Last August the Cowboy RTC popped up on social media, but they aren’t very active with the account and there really isn’t a ton of additional information out there on them. No website, etc… Derek Fix, Daton Fix’ dad, lists on his Twitter he is the coach for the RTC, and naturally any current Oklahoma State wrestlers are associated with the RTC (i.e. if Daton Fix wrestles in a freestyle tournament he’ll be there as a part of the Cowboy RTC). Otherwise it is pretty difficult to get much info on them. No listing of senior level athletes and no website.

The Cowboy RTC naturally has the selling point of being associated with the best international wrestler the U.S. has ever seen in John Smith. Even current high school wrestlers know the success he’s had with Olympians like Jamil Kelly, Daniel Cormier, Coleman Scott and Steve Mocco. For a long time this was “the selling point” in recruiting for OSU in many ways, as John really is the best in the business in that department.

As a whole, the formation of RTCs seems to have been great for USA Wrestling. They won Jr. and Sr. World titles last year for the first time in a long time, but to some extent OSU has lost the allure of being “the school” when it comes to putting out Olympians as some of the other top programs have established well funded and very successful RTCs.

Some of Cowboy wrestling lagging behind here falls on OSU. Not having a website, not marketing themselves via social media and not doing clear fundraising campaigns are things that are pretty directly on the wrestling program and something they can and should fix. But even with that said there are some advantages that some of these other programs have with theirs that are pretty tough to overcome.

Flo dug into the finances of regional training centers, and Penn State has an incredible amount of money in theirs. When the Cowboy Wrestling Club had available tax returns they were receiving contributions of around $127,500-$190,000 a year. Penn State in 2015 had $5.7 million in assets in their account! Almost eight times the second most well funded RTC, which is Iowa.

Iowa coach Tom Brands says some interesting things here about recruiting. One line of thinking (shared by a lot of Iowa fans) is that in the “portfolio” Brands is referring to, a big selling point for Penn State in recruiting is that they have the funds in their RTC to support them in a senior-level career. No one else really has that.

There is no way to know if that’s something they actually do with recruits, but the fact that PSU does have that money is true. It’s almost like PSU has the selling point that they can give recruits a “professional” career in wrestling because of the assets in their RTC.

Brands says here about his program that his focus was very internal and focused on his program versus the other outside factors that impact a program, like the “arms race” as many call it. On some level it seems as though Smith may have had similar issues as far as being behind on the RTC focus and is just now making the push to upgrade it.

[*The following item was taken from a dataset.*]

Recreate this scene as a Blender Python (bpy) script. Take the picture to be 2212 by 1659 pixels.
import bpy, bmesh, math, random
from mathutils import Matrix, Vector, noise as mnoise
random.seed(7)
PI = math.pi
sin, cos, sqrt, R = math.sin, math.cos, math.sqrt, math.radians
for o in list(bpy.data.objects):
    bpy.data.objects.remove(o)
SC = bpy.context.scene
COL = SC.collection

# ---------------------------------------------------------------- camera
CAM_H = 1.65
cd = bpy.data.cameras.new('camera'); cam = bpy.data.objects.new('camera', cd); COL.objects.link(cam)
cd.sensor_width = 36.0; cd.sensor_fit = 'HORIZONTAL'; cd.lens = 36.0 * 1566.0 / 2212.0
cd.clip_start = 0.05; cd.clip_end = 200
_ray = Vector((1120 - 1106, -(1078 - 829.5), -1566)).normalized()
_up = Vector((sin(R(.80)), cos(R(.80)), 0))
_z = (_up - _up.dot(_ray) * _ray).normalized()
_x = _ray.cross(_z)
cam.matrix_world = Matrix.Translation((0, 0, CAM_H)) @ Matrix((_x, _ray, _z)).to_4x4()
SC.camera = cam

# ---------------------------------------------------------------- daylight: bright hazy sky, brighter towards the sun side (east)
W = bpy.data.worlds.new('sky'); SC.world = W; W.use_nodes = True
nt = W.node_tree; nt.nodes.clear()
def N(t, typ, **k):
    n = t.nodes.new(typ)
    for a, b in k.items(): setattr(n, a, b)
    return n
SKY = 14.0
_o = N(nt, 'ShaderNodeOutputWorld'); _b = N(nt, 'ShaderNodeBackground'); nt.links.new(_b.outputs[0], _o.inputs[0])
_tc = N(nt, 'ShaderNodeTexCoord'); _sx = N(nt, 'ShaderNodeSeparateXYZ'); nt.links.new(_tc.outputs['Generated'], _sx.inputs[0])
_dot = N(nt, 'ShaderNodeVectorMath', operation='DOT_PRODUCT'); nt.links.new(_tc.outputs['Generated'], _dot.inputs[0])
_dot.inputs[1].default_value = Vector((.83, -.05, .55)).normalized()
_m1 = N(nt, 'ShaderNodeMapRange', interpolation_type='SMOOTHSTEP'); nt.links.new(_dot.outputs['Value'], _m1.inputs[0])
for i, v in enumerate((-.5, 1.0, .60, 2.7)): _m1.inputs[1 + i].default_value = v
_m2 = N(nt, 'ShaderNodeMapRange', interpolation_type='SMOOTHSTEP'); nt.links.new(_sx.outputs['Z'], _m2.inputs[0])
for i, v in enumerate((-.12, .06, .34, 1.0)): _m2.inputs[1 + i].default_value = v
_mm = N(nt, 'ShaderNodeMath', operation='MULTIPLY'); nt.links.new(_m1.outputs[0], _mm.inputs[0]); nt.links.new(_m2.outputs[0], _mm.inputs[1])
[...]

OSU is currently in a pretty good spot to make a charge to solidify the Cowboy RTC as a big time RTC on a competitive level. Daton Fix is a World Champ, Travis Wittlake comes in next year and could win a Junior World title this year. Junior commit Daniel Kerkvliet is also a World Champ, so it wouldn’t take a lot for the Cowboy RTC to establish itself as a power. It’d be really nice to see them do more to promote it and fundraise for it, as it’s tough to see what’s happening with the Cowboy RTC and you do see how programs all over the rest of the country are doing more to promote and sell theirs as an asset to their program.